A questão do déficit público

Deficit publico

        Simplício queria passar a limpo a questão do déficit público, e para isso decidiu procurar de novo o economista heterodoxo. Antes, quis saber do professor Galileu por que uma dona de casa responsável pode ter dívida, e um governo responsável não. “As coisas nunca são pão pão, queijo queijo, Simplício. Às vezes o governo não só pode, como deve ter déficit; outras vezes, ele deve se limitar a gastar o que arrecada, sem déficit. Questão de peso e medida, como diz a música. Tudo depende de uma coisa chamada ciclo econômico. Mas é melhor perguntar ao economista heterodoxo, pois nem mesmo economista eu sou.” 

        O economista heterodoxo levantou a cabeça por trás de uma papelada e concordou em explicar a Simplício o que era ciclo econômico. “Em economia você tem anos de euforia, depois anos de recessão ou depressão. Foi sempre assim em todos os tempos do capitalismo, sem exceção, com maior ou menor intensidade, com maior ou menor intervalo de tempo entre o pico da euforia e o vale da depressão. A relação disso com o déficit público é simples: quando a economia está num estado de euforia, o governo deve equilibrar o orçamento, acabando com o déficit. Quando entra em recessão, o governo deve fazer déficit público.”

       — Por quê?, quis saber Simplício.

       — Porque a recessão ou depressão existe por falta consumo na economia. As pessoas, por algum motivo, deixam de comprar, e as empresas deixam de vender e empregar. Se fizer déficit, o governo tomará dinheiro emprestado do setor privado e criará consumo novo na economia, estimulando o investimento e o emprego, que por sua vez gerarão mais consumo e emprego, e assim por diante, revertendo o ciclo econômico de baixa.
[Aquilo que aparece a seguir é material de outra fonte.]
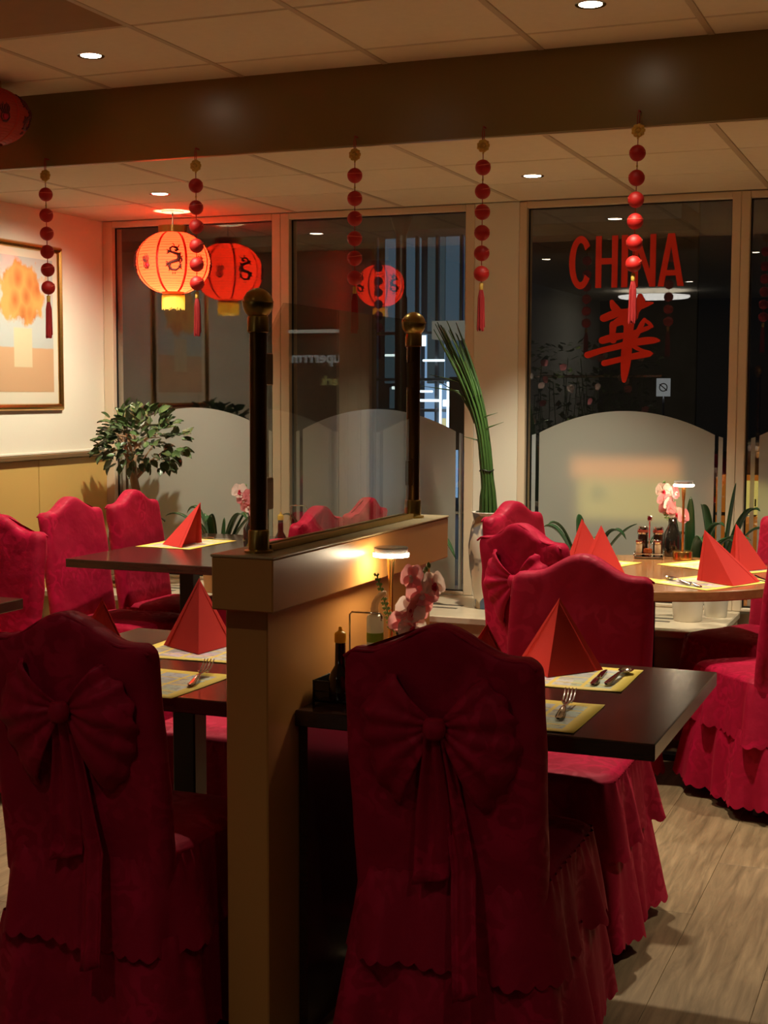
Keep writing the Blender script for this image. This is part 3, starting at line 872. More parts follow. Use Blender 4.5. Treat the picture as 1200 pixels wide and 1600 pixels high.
def place_chair(x, y, rz, label, v=0):
    if v not in CH: CH[v] = chair_meshes(v+1)
    d = CH[v]
    t = empty('dining_chair', (x, y, 0), radians(rz), label, 'chair', 'red covered dining chairs')
    for k in ('back_cover', 'seat_cover', 'upper_ruffle', 'lower_ruffle'):
        link(k, d[k], t)
    t.children[0].name = t.children[0].name
    bc = [c for c in t.children if c.data is d['back_cover']][0]
    link('piping', d['piping'], bc)
    kn = link('bow', d['bow_knot'], t)
    for me in d['bow_loop']: solid(link('bow_loop', me, kn), .004)
    for me in d['bow_tail']: solid(link('bow_tail', me, kn), .003)
    for sx in (-.165, .165):
        for sy in (-.19, .17):
            link('leg', d['leg'], t, (sx, sy, 0))
    return t
place_chair(-.937, 2.935, 0, 'red covered chair in the front right, seen from behind with its large bow', 0)
place_chair(-1.712, 2.775, 0, 'red covered chair in the front left, seen from behind left of the tan partition', 1)
place_chair(-.976, 3.672, 180, 'red covered chair facing the viewer across the front right table', 2)
place_chair(-1.965, 3.690, 180, 'red covered chair across the front left table, mostly hidden by the partition', 1)
place_chair(-3.310, 5.235, -93, 'left of the two red chairs along the far left table, by the ochre wall', 0)
place_chair(-3.310, 5.760, -90, 'red chair below the bonsai tree, right of its neighbour at the far left table', 2)
place_chair(-2.690, 5.250, 88, 'nearer of the two red chairs seen through the partition glass', 2)
place_chair(-2.690, 5.755, 90, 'farther of the two red chairs seen through the partition glass', 0)
place_chair(-3.315, 4.075, 180, 'red covered chair cut off by the left edge, against the ochre wall', 0)
place_chair(-.575, 5.165, 40, 'red covered chair at the right edge with its frilled skirt lit bright pink', 2)
ci = place_chair(-.725, 5.865, 147, 'bright red chair at the right edge, behind the round table', 1)
place_chair(-1.280, 5.095, -27, 'red chair with its bow side half hidden, left of the round table', 1)
place_chair(-1.465, 5.735, -107.5, 'red chair farthest back, in front of the cream pier by the porcelain vase', 2)

# ------------------------------------------------------------------ tables
def square_table(x0, x1, y0, y1, label, panel=False, legs=None, split=None):
    cx, cy_ = (x0+x1)/2, (y0+y1)/2
    t = empty('dining_table', (cx, cy_, 0), 0, label, 'table', 'dark wooden dining tables')
    a, b = (x1-x0)/2, (y1-y0)/2
    if split is None:
        MB().cbox(-a, a, -b, b, .714, .750, .0025).build('tabletop', M['darkwood'], t)
    for lx, ly in (legs or [(0, 0)]):
        MB().cbox(lx-.033, lx+.033, ly-.033, ly+.033, .016, .714, .004).build('pedestal', M['black'], t)
        fb = MB(); fb.cbox(lx-.20, lx+.20, ly-.03, ly+.03, .0, .02, .004); fb.cbox(lx-.03, lx+.03, ly-.20, ly+.20, .0005, .0205, .004)
        fb.build('foot', M['black'], t)
    if panel:
        MB().cbox(-a+.001, -a+.022, -b+.02, b-.02, .0, .7135, .002).build('side_panel', M['darkwood'], t)
    return t
square_table(-1.331, -.532, 2.785, 3.588, 'dark wooden table in the front right, joined to the tan partition', True)
square_table(-2.235, -1.433, 2.800, 3.600, 'dark wooden table in the front left, behind the partition end')
square_table(-3.455, -2.600, 4.995, 6.190, 'long dark table in the far left, set under the bonsai window', legs=[(.0, -.30), (.0, .32)])
square_table(-3.715, -2.915, 3.165, 3.966, 'dark table cut off by the left edge, only its corner in view')

rt_ = empty('round_table', (-1.10, 5.55, 0), 0, 'round warm wood table by the window at the right', 'table')
MB().lathe([(.0005, .712), (.570, .712), (.575, .716), (.575, .746), (.571, .750), (.0005, .750)], 72, cap=False).build('tabletop', M['roundwood'], rt_, True, 30)
MB().lathe([(.030, .03), (.030, .70), (.09, .712)], 20).build('pedestal', M['black'], rt_, True, 40)
fb = MB()
for k in range(4): fb.cbox(.02, .33, -.022, .022, 0, .03, .004) if k == 0 else fb.add([Matrix.Rotation(pi/2*k, 3, 'Z') @ Vector(v) for v in fb.v[:24]], fb.f[:26])
fb.build('foot', M['black'], rt_)

# ------------------------------------------------------------------ place settings
def placemat(x, y, rz, label, z=.7505, w=.42, h=.29, seed=0):
    def fn(u, v):
        xx, yy = (u-.5)*w, (v-.5)*h
        lift = .0035*(mnoise.noise(Vector((xx*9+seed, yy*9, seed)))+.35)
        ed = smooth01((abs(u-.5)-.38)/.12)*.35+smooth01((abs(v-.5)-.36)/.14)*.35
        return (xx, yy, max(.0004, lift*ed*1.6)+.0004)
    o = MB().grid(fn, 15, 11).build('placemat', M['placemat'], None, True, loc=(x, y, z), rz=radians(rz))
    solid(o, .0004, 1)
    return tag(o, label, 'placemat', 'printed yellow placemats')
placemat(-.915, 2.950, 0, 'yellow printed placemat with a fork on it, near side of the front right table', seed=1)
placemat(-.915, 3.385, 1, 'yellow printed placemat under the big napkin, far side of the front right table', seed=2)
placemat(-1.845, 2.930, -2, 'yellow printed placemat with a fork on it, left of the partition end', seed=3)
placemat(-1.830, 3.345, 2, 'yellow printed placemat under the tall napkin, far side of the front left table', seed=4)
placemat(-3.285, 5.72, 88, 'yellow placemat under the napkin on the far left table', seed=5)
placemat(-2.790, 5.62, -93, 'yellow placemat at the right side of the far left table, left of the post', seed=7)
placemat(-.815, 5.335, 60, 'yellow placemat with spoon and knife at the right front of the round table', seed=9)
placemat(-.860, 5.800, 147, 'yellow placemat at the back right of the round table', seed=10)
placemat(-1.38, 5.655, -107.5, 'yellow placemat at the back left of the round table', seed=11)
placemat(-1.245, 5.270, -27, 'yellow placemat at the left of the round table, behind a chair back', seed=12)

def napkin(x, y, rz, label, s=1.0, ap=(0, .06, .180), z=.7532, spread=1.0):
    F = Vector((0, -.07, 0)); Lp = Vector((-.112*spread, .072, 0)); Rp = Vector((.112*spread, .072, 0)); A = Vector(ap); Mi = Vector((0, .030, 0))
    t = empty('folded_napkin', (x, y, z), radians(rz), label, 'napkin', 'red pyramid napkins')
    def wing(P, k):
        mb = MB()
        n = (P-F).cross(A-F).normalized()
        if n.z < 0: n = -n
        # two plies, the inner one set back a little
        for q, (off, sh) in enumerate(((0, 0), (.004, .006))):
            f = F+Vector((0, sh, 0)); p = P-(P-F).normalized()*sh; a = A-(A-F).normalized()*sh*1.2
            nn = -n*off
            tt = -n*.0013
            mb.add([f+nn, p+nn, a+nn, f+nn+tt, p+nn+tt, a+nn+tt], [(0, 1, 2), (5, 4, 3), (0, 3, 4, 1), (1, 4, 5, 2), (2, 5, 3, 0)])
        o = mb.build('napkin_wing', M['napkin'], t); return o
    wing(Lp, -1); wing(Rp, 1)
    mb = MB()
    for P in (Lp, Rp):
        a = A-(A-F).normalized()*.010
        p = lerp(P, F, .10)
        mb.add([p+Vector((0, -.004, 0)), Mi, a, p+Vector((0, -.0052, .0)), Mi+Vector((0, -.0012, 0)), a+Vector((0, -.0012, 0))], [(0, 1, 2), (5, 4, 3), (0, 3, 4, 1), (1, 4, 5, 2), (2, 5, 3, 0)])
    mb.build('inner_fold', M['napkin'], t)
    t.scale = (s, s, s)
    return t
napkin(-.910, 3.412, 3, 'large red pyramid napkin in front of the chair facing the viewer')
napkin(-.958, 3.075, 178, 'red napkin tip showing just behind the front right chair back')
napkin(-1.884, 3.341, 28, 'bright red pyramid napkin left of the partition, on the front left table', 1.04, (0, .06, .180), spread=.85)
napkin(-1.965, 3.060, 178, 'red napkin tip showing behind the hump of the front left chair')
napkin(-3.292, 5.640, -84, 'red pyramid napkin on the far left table below the bonsai', 1.03, (-.095, .075, .185))
napkin(-.742, 5.290, 15, 'red pyramid napkin at the right of the round table, nearer the viewer', 1.04, (-.090, .06, .185))
napkin(-.735, 5.775, 105, 'red pyramid napkin at the right edge, behind its neighbour on the round table', 1.0)
napkin(-1.360, 5.720, 75, 'left one of the two red napkins at the left of the round table', 1.0)
napkin(-1.225, 5.450, 60, 'right one of the two red napkins at the left of the round table', 1.0)

def cutlery(kind, head, tail, label, z=.7535, group=None):
    h = Vector((*head, 0)); t_ = Vector((*tail, 0)); d = t_-h; Lg = .195
    an = atan2(d.y, d.x)
    o = empty(kind, (h.x, h.y, z), an, label, kind, group)
    mb = MB()
    if kind == 'fork':
        for k in range(4):
            y = -.0105+.007*k
            mb.tube([(-.004, y*1.15, .030), (.018, y*1.1, .0195), (.040, y*1.05, .0125), (.056, y*.95, .010)], [.0013, .0019, .0021, .0022], 6)
        pr = [(.048, .0125), (.062, .0130), (.072, .0095), (.088, .0045)]
        mb.build('tines', M['chrome'], o, True)
        nb = MB()
        def fn(u, v):
            i = v*(len(pr)-1); k = min(int(i), len(pr)-2); x = lerp(pr[k][0], pr[k+1][0], i-k); w_ = lerp(pr[k][1], pr[k+1][1], i-k)
            return (x, (u-.5)*2*w_, .010+.004*((u-.5)*2)**2-.001*smooth01((x-.06)/.03))
        solid(nb.grid(fn, 7, 9).build('fork_head', M['chrome'], o, True), .0015)
        hs = .082
    elif kind == 'spoon':
        def fn(u, v):
            a = 2*pi*u; r = v
            x = .026+.027*r*cos(a); y = .0185*r*sin(a)*(1-.15*cos(a))
            return (x, y, .001+.008*r*r)
        nb = MB().grid(fn, 22, 6, closed=True); solid(nb.build('bowl', M['chrome'], o, True), .0012); hs = .050
    else:
        nb = MB().prism([(0, -.002), (.03, -.008), (.09, -.0085), (.10, .006), (.0, .004)], .001, .0025); nb.build('blade', M['chrome'], o); hs = .095
    pts = [(hs, 0, .009), (hs+.03, 0, .011), (.14, 0, .007), (Lg, 0, .003)]
    hb = MB()
    def hf(u, v):
        i = v*3; k = min(int(i), 2); tt = i-k
        x = lerp(pts[k][0], pts[k+1][0], tt); zz = lerp(pts[k][2], pts[k+1][2], tt)
        w_ = lerp(.003, .0095, smooth01(v*1.15)) if v < .93 else lerp(.0095, .004, (v-.93)/.07)
        a = 2*pi*u
        return (x, w_*cos(a), zz*(.5 if kind == 'knife' else 1)+.0018*sin(a)+.0012)
    hb.grid(hf, 10, 20, closed=True).build('handle', M['chrome'], o, True)
    return o
cutlery('fork', (-.785, 3.095), (-.750, 2.79), 'steel fork on the near placemat of the front right table')
cutlery('knife', (-.792, 3.480), (-.779, 3.277), 'steel knife on the far placemat of the front right table, beside the napkin')
cutlery('spoon', (-.737, 3.490), (-.747, 3.33), 'steel spoon on the far placemat of the front right table, right of the knife')
cutlery('fork', (-1.711, 3.085), (-1.645, 2.84), 'steel fork on the placemat left of the partition end')
cutlery('spoon', (-.985, 5.335), (-.835, 5.125), 'steel spoon at the front of the round table')
cutlery('knife', (-.935, 5.300), (-.800, 5.100), 'steel knife beside the spoon at the front of the round table')
cutlery('fork', (-.745, 5.560), (-.640, 5.420), 'steel fork behind the right napkin on the round table')
cutlery('knife', (-3.16, 5.93), (-3.33, 5.93), 'steel knife on the far left table beyond the napkin')
cutlery('fork', (-1.29, 5.62), (-1.42, 5.60), 'steel fork by the back left placemat of the round table')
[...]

      — Mas se o governo tomar dinheiro emprestado do setor privado para consumir e investir, o setor privado terá, ele próprio, menos recursos para investir.
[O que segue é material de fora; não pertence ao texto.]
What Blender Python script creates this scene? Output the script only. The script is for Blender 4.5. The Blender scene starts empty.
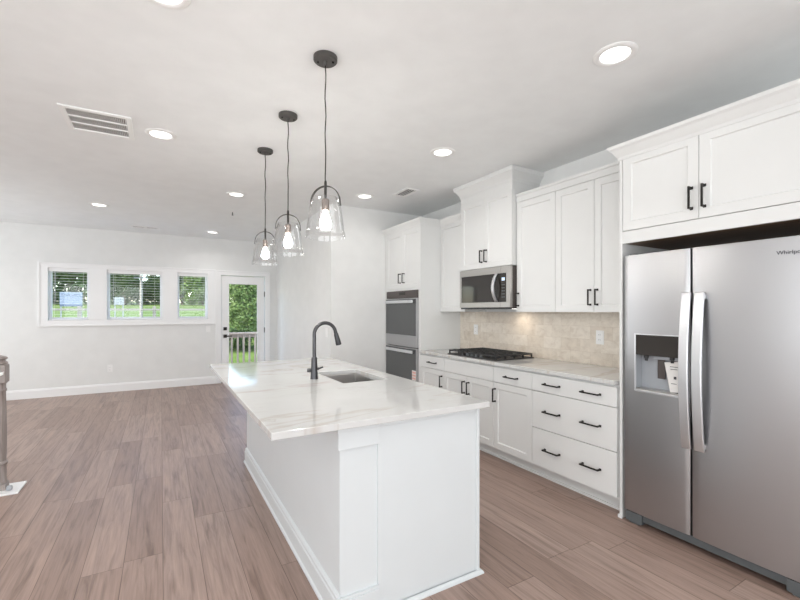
import bpy, bmesh, math, random
from mathutils import Vector, Matrix
S = bpy.context.scene
C = S.collection
R = math.radians

# ------------------------------------------------------------------ camera
cam = bpy.data.cameras.new('camera')
cam.sensor_width = 36.0
cam.lens = 413.54 / 800 * 36.0
cam.shift_x = (400 - 399.175) / 800
cam.shift_y = (310.55 - 300) / 800
cam.clip_start = 0.05
cam.clip_end = 400
camo = bpy.data.objects.new('camera', cam)
camo.location = (0, 0, 1.3913)
camo.rotation_euler = (R(90), 0, R(-29.952))
C.objects.link(camo)
S.camera = camo

# ------------------------------------------------------------------ sky, sun, fill lights, exposure
S.view_settings.view_transform = 'Standard'
S.view_settings.look = 'None'
S.view_settings.exposure = 0.03
S.view_settings.gamma = 1.0
S.view_settings.use_curve_mapping = False
wd = bpy.data.worlds.new('sky')
S.world = wd
wd.use_nodes = True
wn = wd.node_tree.nodes
wl = wd.node_tree.links
sky = wn.new('ShaderNodeTexSky')
sky.sky_type = 'NISHITA'
sky.sun_disc = False
sky.sun_elevation = R(50)
sky.sun_rotation = R(250)
sky.air_density = 1.0
sky.dust_density = 1.5
wl.new(sky.outputs[0], wn['Background'].inputs[0])
wn['Background'].inputs[1].default_value = 0.8

def add_light(name, kind, loc, rot, energy, color=(1, 1, 1), **kw):
    l = bpy.data.lights.new(name, kind)
    l.energy = energy
    l.color = color
    for k, v in kw.items():
        setattr(l, k, v)
    o = bpy.data.objects.new(name, l)
    o.location = loc
    o.rotation_euler = rot
    C.objects.link(o)
    return o

add_light('sun', 'SUN', (-6, -4, 12), (R(38), 0, R(-62)), 2.4, (1, .96, .9), angle=R(2))
# fill lights added out of view behind the camera and on the stair side
DAY = (0.93, 0.97, 1.0)
REAR_Y = -2.4
FILL_W = (65, 50, 56, 40)
add_light('unseen_fill', 'AREA', (-1.9, REAR_Y - .06, 1.40), (R(90), 0, 0), FILL_W[0], DAY, shape='RECTANGLE', size=2.5, size_y=1.9)
add_light('unseen_fill', 'AREA', (1.3, REAR_Y - .06, 1.40), (R(90), 0, 0), FILL_W[1], DAY, shape='RECTANGLE', size=2.5, size_y=1.9)
add_light('unseen_fill', 'AREA', (-3.46, .4, 1.40), (R(90), 0, R(-90)), FILL_W[2], DAY, shape='RECTANGLE', size=3.4, size_y=1.9)
add_light('unseen_fill', 'AREA', (-3.46, 6.7, 1.40), (R(90), 0, R(-90)), FILL_W[3], DAY, shape='RECTANGLE', size=2.8, size_y=1.9)
CAN_W = 3.4

# ------------------------------------------------------------------ materials
def mat(name, col, rough=.5, metal=0., **kw):
    m = bpy.data.materials.new(name)
    m.use_nodes = True
    b = m.node_tree.nodes['Principled BSDF']
    b.inputs['Base Color'].default_value = (*col, 1)
    b.inputs['Roughness'].default_value = rough
    b.inputs['Metallic'].default_value = metal
    for k, v in kw.items():
        b.inputs[k.replace('_', ' ')].default_value = v
    return m

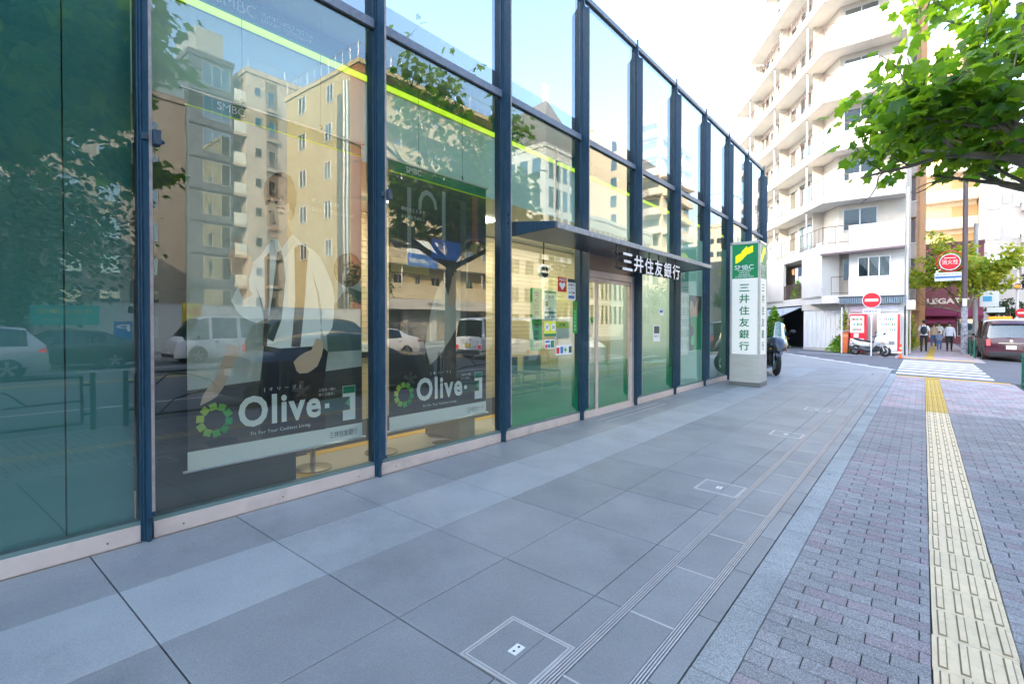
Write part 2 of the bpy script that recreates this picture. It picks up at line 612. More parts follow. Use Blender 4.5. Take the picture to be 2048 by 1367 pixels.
# plaza of large slabs in front of the bank
JY0, JYS = 0.740, 0.809
plaza = struct(MB().box(-3.79, -0.765, -6, 17.5, -0.62, -0.60).build('plaza_paving', joint_m))
base = MB()
strip(base, [-22.0, -5.5, -3.79, 2.0], -8, 19.0, -0.028)
base.build('paving_bed', joint_m, plaza)
def slab_obj(name, x0, x1, y0, y1, mat, parent, th=0.03, gap=0.0025, dz=0.0, edge=0.0015):
    x0 += gap; x1 -= gap; y0 += gap * 1.5; y1 -= gap * 1.5
    m = MB()
    e = edge
    z0, z1 = zg(x0) + dz, zg(x1) + dz
    m.hexa([(x0, y0, z0 - th), (x1, y0, z1 - th), (x1, y1, z1 - th), (x0, y1, z0 - th)],
           [(x0, y0, z0 - e), (x1, y0, z1 - e), (x1, y1, z1 - e), (x0, y1, z0 - e)])
    m.quad((x0 + e, y0 + e, z0), (x1 - e, y0 + e, z1), (x1 - e, y1 - e, z1), (x0 + e, y1 - e, z0))
    # bevel ring
    m.quad((x0, y0, z0 - e), (x1, y0, z1 - e), (x1 - e, y0 + e, z1), (x0 + e, y0 + e, z0))
    m.quad((x1, y0, z1 - e), (x1, y1, z1 - e), (x1 - e, y1 - e, z1), (x1 - e, y0 + e, z1))
    m.quad((x1, y1, z1 - e), (x0, y1, z0 - e), (x0 + e, y1 - e, z0), (x1 - e, y1 - e, z1))
    m.quad((x0, y1, z0 - e), (x0, y0, z0 - e), (x0 + e, y0 + e, z0), (x0 + e, y1 - e, z0))
    return m.build(name, mat, parent)
rows = [-3.775, -3.202, -2.579, -1.964, -1.345, -1.192]
for j in range(-4, 22):
    y0 = JY0 + JYS * j; y1 = y0 + JYS
    for k in range(5):
        mat = slab_light if k == 1 else slab_m
        if k == 4:
            slab_obj('paving_slab', rows[k], rows[k + 1], y0, y1, mat, plaza, dz=0.0)
        else:
            slab_obj('paving_slab', rows[k], rows[k + 1], y0, y1, mat, plaza, dz=rnd.uniform(-0.0008, 0.0008))
# strip between the two slot drains and the narrow one outside them
j = -6
for j in range(-5, 28):
    y0 = 1.744 + 0.611 * j
    slab_obj('drain_cover_slab', -1.142, -0.915, y0, y0 + 0.611, slab_m, plaza)
    slab_obj('edge_slab', -0.868, -0.766, y0 + 0.2, y0 + 0.811, slab_m, plaza)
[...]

      — Simplício, só não vou expulsá-lo daqui a pontapés pela bobagem que acaba de dizer porque somos obrigados a tolerar a mesma coisa dita em inglês, crowding out, por parte de respeitabilíssimos economistas ortodoxos e até prêmios Nobel de economia. Saiba de uma coisa: jamais faltará dinheiro para o setor privado investir qualquer que seja o tamanho do déficit ou da dívida pública. Os bancos criam o dinheiro necessário, e pronto. Envergonhado, Simplício disse timidamente: “E quando não se deve fazer déficit?”

    — Observe, Simplício, se a economia está no auge, em pleno emprego, um aumento da demanda pelo setor público, baseado em empréstimos ao setor privado, ou seja, em déficit, vai superaquecer o consumo, gerando inflação. Por isso, no auge do ciclo, o déficit deve ser evitado. É claro que esse não é o caso da economia brasileira hoje. Ela está perto da recessão. Simplício achou que uma coisa tão inteligente como esta deveria ser consenso entre todos os economistas. E pensou: Alguém precisa dizer isso ao Mantega para ele parar de fazer bobagem na política fiscal. Entretanto, o economista heterodoxo explicou que eram razões políticas, não técnicas, que estavam por trás das divergências entre heterodoxos e ortodoxos.

    — Os ortodoxos não querem gasto público porque gasto público, em geral, favorece mais aos pobres que aos ricos. Simples assim. Simplício escreveu na agenda vermelha: “Verificar melhor isso!”